▶ Items from a dataset
((

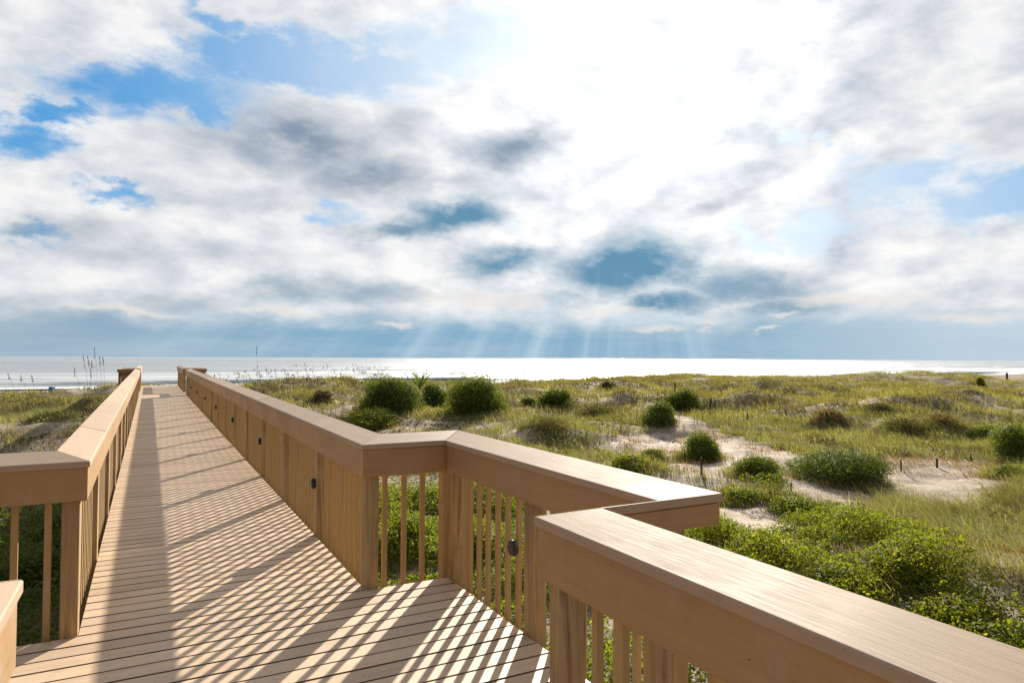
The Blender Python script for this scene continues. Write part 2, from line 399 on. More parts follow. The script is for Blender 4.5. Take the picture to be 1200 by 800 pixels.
def railing(label, group, pts, mit, seg_posts, skip_first_post=False, lights=(), cat='railing', board=3.66, first=None):
    """pts: inner cap edge corners; mit[i]: plan vector from inner to outer edge per unit offset; outer side lies along mit."""
    root = empty('wooden_railing', (pts[0][0], pts[0][1], 0)); tag(root, label, cat, group)
    inv = Matrix.Translation(-root.location)
    made = []
    nb = [0]; extra = MB(); has_extra = False
    def at(i, o): return (pts[i][0]+mit[i][0]*o, pts[i][1]+mit[i][1]*o)
    for i in range(len(pts)-1):
        a, b = pts[i], pts[i+1]; u = unit2(a, b); L = (Vector(b)-Vector(a)).length
        alongY = abs(u.y) > abs(u.x)
        n = Vector((-u.y, u.x));
        if n.dot(Vector(mit[i])) < 0: n = -n
        def quad(s0, s1, o0, o1, z00, z01, z10, z11, e0, e1):
            # s0,s1 distances along; e0/e1: True means use the mitred corner
            def P(s, e, o):
                if e == 0: return at(i, o)
                if e == 1: return at(i+1, o)
                return (a[0]+u.x*s+n.x*o, a[1]+u.y*s+n.y*o)
            p = [P(s0, e0, o0), P(s1, e1, o0), P(s1, e1, o1), P(s0, e0, o1)]
            return [(*p[0], z00), (*p[1], z00), (*p[2], z10), (*p[3], z10), (*p[0], z01), (*p[1], z01), (*p[2], z11), (*p[3], z11)]
        # cap boards
        nbd = max(1, int(math.ceil(L/board))); cuts = [0]
        for k in range(1, nbd): cuts.append((L % board if L % board > 1 else board*.6) + (k-1)*board)
        cuts.append(L); mb = MB()
        for k in range(len(cuts)-1):
            s0 = cuts[k]+.0015; s1 = cuts[k+1]-.0015; ws = random.uniform(-.0015, .0015)
            mb.hexa(quad(s0, s1, 0, CAPW, HT-CAPT+ws, HT+ws, HT+CAPR-CAPT+ws, HT+CAPR+ws, 0 if k == 0 else None, 1 if k == len(cuts)-2 else None))
        made.append(mb.build('cap_rail', M['cap' if alongY else 'capX'], None, .005))
        fm = MB(); c2 = [0, L] if L < 6 else [0]+[q+1.2 for q in cuts[1:-1] if q+1.2 < L-1]+[L]
        for k in range(len(c2)-1):
            fm.hexa(quad(c2[k]+.001, c2[k+1]-.001, .012, .044, .83, 1.034, .83, 1.041, 0 if k == 0 else None, 1 if k == len(c2)-2 else None))
        made.append(fm.build('fascia_board', M['railY' if alongY else 'railX'], None, .004))
        lm = MB(); lm.hexa(quad(.0, L, .150, .184, .985, 1.072, .985, 1.0815, 0, 1)); made.append(lm.build('outer_ledger', M['railY' if alongY else 'railX'], None, .004))
        # posts
        W = .125; plist = []
        for s in seg_posts[i]:
            c = s
            p0 = c-W/2; p1 = c+W/2
            q = [(a[0]+u.x*s_+n.x*o, a[1]+u.y*s_+n.y*o) for s_, o in ((p0, .052), (p1, .052), (p1, .147), (p0, .147))]
            zb = min(g1(x_, y_) for x_, y_ in q)-.25
            pm = MB(); pm.hexa([(*k, zb) for k in q]+[(*k, 1.035) for k in q]); made.append(pm.build('post', M['post'], None, .006)); plist.append((p0, p1))
        # balusters
        gaps = []; ed = sorted(plist)
        prev = .10 if not ed or ed[0][0] > .12 else None
        bounds = []
        if ed:
            if ed[0][0] > .25: bounds.append((.05, ed[0][0]))
            for (q0, q1), (r0, r1) in zip(ed, ed[1:]): bounds.append((q1, r0))
            if ed[-1][1] < L-.2: bounds.append((ed[-1][1], L-.02))
        for g0, g1_ in bounds:
            k = max(1, int(round((g1_-g0)/.152))-1); stp = (g1_-g0)/(k+1)
            for j in range(1, k+1):
                s = g0+j*stp+random.uniform(-.004, .004); w = .019
                q = [(a[0]+u.x*s_+n.x*o, a[1]+u.y*s_+n.y*o) for s_, o in ((s-w, .083), (s+w, .083), (s+w, .113), (s-w, .113))]
                tgt = extra if nb[0] >= 100 else MB()
                tgt.hexa([(*k_, -.20) for k_ in q]+[(*k_, 1.03) for k_ in q])
                if nb[0] >= 100: has_extra = True
                else: made.append(tgt.build('baluster', M['bal'], None, .003))
                nb[0] += 1
        for (li, s, z) in lights:
            if li == i:
                x = a[0]+u.x*s+n.x*.052; y = a[1]+u.y*s+n.y*.052
                make_light(root, x, y, z, -n.x, -n.y); ch = root.children[-1]; made.append(ch)
    if has_extra:
        o = extra.build('baluster', M['bal'], None, .0); tag(o, kind='stuff'); made.append(o)
    else: extra.bm.free()
    for o in made:
        o.parent = root; o.matrix_parent_inverse = Matrix.Translation(-Vector(root.location))
    return root
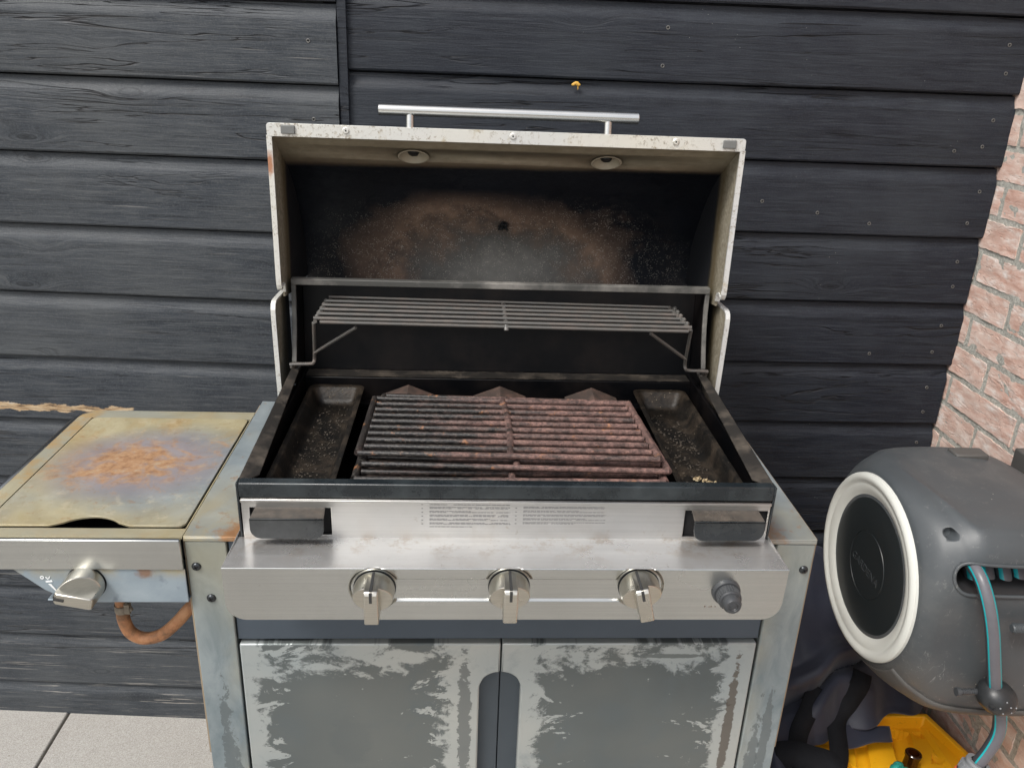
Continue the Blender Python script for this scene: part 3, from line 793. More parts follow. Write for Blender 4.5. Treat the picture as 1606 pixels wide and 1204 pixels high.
while x < .279:
    if rt.random() < .75 and not (.252 < x < .256): box(bm, x, x+rt.uniform(.0008, .0018), -.0712, -.0702, -.1275, -.1275+rt.uniform(.0015, .003))
    x += .0026
obj('button_print', bm, m_plain('faded brown print', (.16, .13, .10), .7), cp)

# cabinet
bm = NB(); box(bm, -.3625, .3625, .042, .047, -.2655, -.10); obj('header_panel', bm, M['header'], gr, bevel=.001)
def post_screw(x, z, par, y=.038, r=.0062):
    bm = NB(); lathe(bm, (x, y, z), (0, -1, 0), [(0, r), (.0012, r*.97), (.0030, r*.75), (.0038, r*.4), (.0038, 0)], 24)
    for a in (.5, 2.07):
        ax = V(math.cos(a), 0, math.sin(a)); obox(bm, V(x, y-.0036, z), ax, V(0, 1, 0), ax.cross(V(0, 1, 0)), r*.55, .0006, r*.13, 1)
    obj('post_screw', bm, [M['bolt'], M['dark_hole']], par)
for s in (-1, 1):
    bm = NB(); x0, x1 = sorted((s*.3645, s*.4166))
    box(bm, x0, x1, .038, .0405, -.95, -.1082); box(bm, *sorted((s*.3645, s*.367)), .0405, .060, -.95, -.1082)
    po = obj('corner_post', bm, M['g_post'], gr, bevel=.0018)
    if s < 0: post_screw(-.405, -.1455, po); post_screw(-.3905, -.195, po)
    else: post_screw(.4065, -.1475, po)
    bm = NB(); box(bm, *sorted((s*.3345, s*.4175)), .0365, .480, -.1015, -.0995); box(bm, *sorted((s*.345, s*.4175)), .0365, .0385, -.1070, -.1015)
    obj('side_top', bm, M['g_top'], gr, bevel=.0012)
    bm = NB(); box(bm, *sorted((s*.4172, s*.4205)), .043, .47, -.469, -.1025)
    obj('side_panel', bm, M['side_tan'], gr, bevel=.001)
    bm = NB(); box(bm, *sorted((s*.4145, s*.4165)), .0406, .48, -.95, -.1022)
    obj('side_wall', bm, M['g_post'], gr)
bm = NB(); box(bm, -.414, .414, .475, .479, -.93, -.104); box(bm, -.414, .414, .05, .475, -.90, -.89); obj('cabinet_back', bm, M['header'], gr)
def nr(cx, hw, zt):      # arch notch half outline
    return [(cx+hw*math.cos(R(a)), zt-hw+hw*math.sin(R(a))) for a in range(0, 91, 9)]
zt, zb, dt = -.321, -.86, -.2715
mid = -.0018; hw = .0295
# left door: outline with the half arch cut out of its right edge
arcL = [(mid-hw*math.cos(R(a)), zt-hw+hw*math.sin(R(a))) for a in range(0, 82, 9)]
oL = [(-.3610, dt), (-.3610, zb), (mid-hw, zb)]+arcL+[(mid-.0011, zt-.001), (mid-.0011, dt)]
bm = NB(); plate(bm, oL, [], Y_(.0385), (0, .018, 0)); dl = obj('door', bm, M['doorL'], gr, bevel=.0022, label='left cabinet door with a torn dark smear')
arcR = [(mid+hw*math.cos(R(a)), zt-hw+hw*math.sin(R(a))) for a in range(0, 82, 9)]
oR = [(.3605, dt), (.3605, zb), (mid+hw, zb)]+arcR+[(mid+.0011, zt-.001), (mid+.0011, dt)]
bm = NB(); plate(bm, oR, [], Y_(.0385), (0, .018, 0)); dr = obj('door', bm, M['doorR'], gr, bevel=.0022, label='right cabinet door with a dark smear and rust streak')
bm = NB(); box(bm, mid-hw-.004, mid-.0008, .052, .055, zb, zt+.001); obj('finger_recess', bm, M['recess'], dl, bevel=.0006)
bm = NB(); box(bm, mid+.0008, mid+hw+.004, .052, .055, zb, zt+.001); obj('finger_recess', bm, M['recess'], dr, bevel=.0006)

# ---- lid (open)
IN = [(.332, .3715), (.347, .368), (.374, .352), (.404, .3345), (.434, .316), (.462, .292), (.487, .264), (.507, .236), (.524, .210), (.536, .185), (.5435, .150), (.546, .108), (.545, .06)]
def offs(P, d):
    o = []
    for i, p in enumerate(P):
        a = P[max(0, i-1)]; b = P[min(len(P)-1, i+1)]; t = Vector((b[0]-a[0], b[1]-a[1])).normalized()
        o.append((p[0]-t.y*d, p[1]+t.x*d))
    return o
INs = [tuple(p)[:2] for p in smooth_path([(a, b, 0) for a, b in IN], 3)]
OUT = offs(INs, .014); OUT = [(a, b) for a, b in OUT]; OUT[0] = (.332, .3875)
bm = NB()
plate(bm, OUT+list(reversed(offs(INs, .011))), [], X_(-.341), (.682, 0, 0))
lid = obj('lid', bm, M['steel'], gr, ang=30)
bm = NB(); A = offs(INs, .0); B = offs(INs, .002)
plate(bm, A+list(reversed(B)), [], X_(-.3385), (.677, 0, 0))
ln = obj('lid_liner', bm, M['liner'], lid, ang=30)
bm = NB(); rr = rrect(-.3425, .3425, .3705, .3885, .004, 4)
plate(bm, rr, [], Y_(.3295), (0, .0035, 0)); obj('front_lip', bm, M['lip'], lid, bevel=.0012)
notch = [(.345+.0105*math.cos(R(a)), .1425+.0105*math.sin(R(a))) for a in range(150, 20, -13)]
ep = [(.331, .372), (.3305, .30), (.328, .165), (.3285, .156), (.3315, .150), (.3345, .1475)]+notch+[(.3565, .138), (.358, .130), (.40, .124), (.555, .115)]+[tuple(p) for p in reversed(offs(INs, .010)[:-2])]
for s in (-1, 1):
    bm = NB(); plate(bm, ep, [], X_(s*.3395-.0015), (.003, 0, 0))
    e = obj('end_plate', bm, M['endplate'], lid)
    bm = NB(); path = ep[:17]
    pts = [V(0, a, b) for a, b in path]
    # flat band following the free edge
    A = []; 
    for i, p in enumerate(pts):
        t = (pts[min(i+1, len(pts)-1)]-pts[max(0, i-1)]).normalized(); nrm = V(0, -t.z, t.y) if False else V(0, t.z, -t.y)
        A.append((p+nrm*.0012, p-nrm*.0022))
    for (a, b), (c, d) in zip(A, A[1:]):
        q = []
        for pp in (a, b, d, c):
            q.append(pp)
        x0, x1 = (s*.3360, s*.3435)
        lo = [bm.verts.new((x0, p.y, p.z)) for p in q]; hi = [bm.verts.new((x1, p.y, p.z)) for p in q]
        bm.faces.new(lo); bm.faces.new(hi)
        for i in range(4): bm.faces.new((lo[i], lo[(i+1) % 4], hi[(i+1) % 4], hi[i]))
    bmesh.ops.remove_doubles(bm, verts=bm.verts, dist=1e-5)
    obj('edge_band', bm, M['lip'], e, ang=50)
for x in (-.3125, .3185):
    bm = NB(); box(bm, x-.0098, x+.0098, .3262, .3296, .3745, .3862); obj('rubber_bumper', bm, M['rubber'], lid, bevel=.0012)
for x in (-.232, .004, .2395):
    bm = NB(); lathe(bm, (x, .3295, .3815), (0, -1, 0), [(0, .005), (.001, .0048), (.0022, .0035), (.0022, 0)], 20)
    lathe(bm, (x, .3272, .3815), (0, -1, 0), [(0, .0012), (.0003, .0012), (.0003, 0)], 8, 1)
    obj('lip_rivet', bm, [M['lip'], M['dark_hole']], lid)
nd = V(0, .52, .854)
for x in (-.145, .1465):
    bm = NB(); lathe(bm, V(x+.004, .388, .3435)-nd*.01, nd, [(0, 0), (0, .0205), (.0195, .0205), (.0195, 0)], 32)
    bmesh.ops.recalc_face_normals(bm, faces=bm.faces); ct = obj('cutter', bm, M['liner'], gr)
    for q in (ln, lid):
        b = q.modifiers.new('h', 'BOOLEAN'); b.operation = 'DIFFERENCE'; b.object = ct; b.solver = 'EXACT'
        dg = bpy.context.evaluated_depsgraph_get(); dg.update(); me = bpy.data.meshes.new_from_object(q.evaluated_get(dg)); q.modifiers.clear(); q.data = me
    bpy.data.objects.remove(ct)
bm = NB(); tube(bm, [(-.1905, .377, .4085), (.1915, .377, .4085)], .0082, 24)
hd = obj('handle', bm, M['steel_bar'], lid, bevel=.0008)
for x in (-.145, .1465):
    bm = NB(); tube(bm, [V(x, .3705, .367), V(x, .377, .4045)], .0062, 16); obj('handle_post', bm, M['steel_bar'], hd)
    bm = NB(); c = V(x+.004, .388, .3435)
    lathe(bm, c, nd, [(-.0022, .0235), (-.0026, .0210), (.0, .0195), (.0085, .0135), (.0088, 0)], 40)
    o = obj('bolt_dimple', bm, m_plain('greige dish', (.36, .32, .24), .55), ln)
    bm = NB(); lathe(bm, c+nd*.0085, -nd, [(0, .0100), (.002, .0095), (.0065, .0075), (.0065, 0)], 6); obj('bolt_head', bm, M['bolt'], ln)
bm = NB(); rt = random.Random(4)
for k in range(7): tube(bm, smooth_path([(.002+rt.uniform(-.010, .010), .519, .217+rt.uniform(-.008, .008)), (.003+rt.uniform(-.006, .006), .507, .219+rt.uniform(-.006, .006)), (.002+rt.uniform(-.008, .008), .519, .217+rt.uniform(-.008, .008))], 4), .0022, 6)
obj('temperature_probe', bm, M['bolt'], ln)
# shields beside the firebox cheeks
wp = [(.333, -.028), (.330, .02), (.327, .105), (.3275, .117), (.3305, .124), (.336, .1275), (.345, .1285), (.43, .125), (.43, -.03)]
for s in (-1, 1):
    bm = NB(); plate(bm, wp, [], X_(s*.350-.0015), (.003, 0, 0)); e = obj('hinge_shield', bm, M['endplate'], gr)
    bm = NB(); pts = [V(0, a, b) for a, b in wp[:8]]; A = []
    for i, p in enumerate(pts):
        t = (pts[min(i+1, len(pts)-1)]-pts[max(0, i-1)]).normalized(); nrm = V(0, -t.z, t.y)
        A.append((p+nrm*.0012, p-nrm*.002))
    for (a, b), (c, d) in zip(A, A[1:]):
        x0, x1 = (s*.3475, s*.3545)
        lo = [bm.verts.new((x0, p.y, p.z)) for p in (a, b, d, c)]; hi = [bm.verts.new((x1, p.y, p.z)) for p in (a, b, d, c)]
        bm.faces.new(lo); bm.faces.new(hi)
        for i in range(4): bm.faces.new((lo[i], lo[(i+1) % 4], hi[(i+1) % 4], hi[i]))
    bmesh.ops.remove_doubles(bm, verts=bm.verts, dist=1e-5)
    obj('edge_band', bm, M['lip'], e, ang=50)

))

▶ Stated goal
Exactly those lines that run from the line with "Continue the Blender" through the line with "obj('button_print', bm, m_plain('faded" are to be reproduced; both end lines belong to the range.

▶ Full answer
Continue the Blender Python script for this scene: part 3, from line 793. More parts follow. Write for Blender 4.5. Treat the picture as 1606 pixels wide and 1204 pixels high.
while x < .279:
    if rt.random() < .75 and not (.252 < x < .256): box(bm, x, x+rt.uniform(.0008, .0018), -.0712, -.0702, -.1275, -.1275+rt.uniform(.0015, .003))
    x += .0026
obj('button_print', bm, m_plain('faded brown print', (.16, .13, .10), .7), cp)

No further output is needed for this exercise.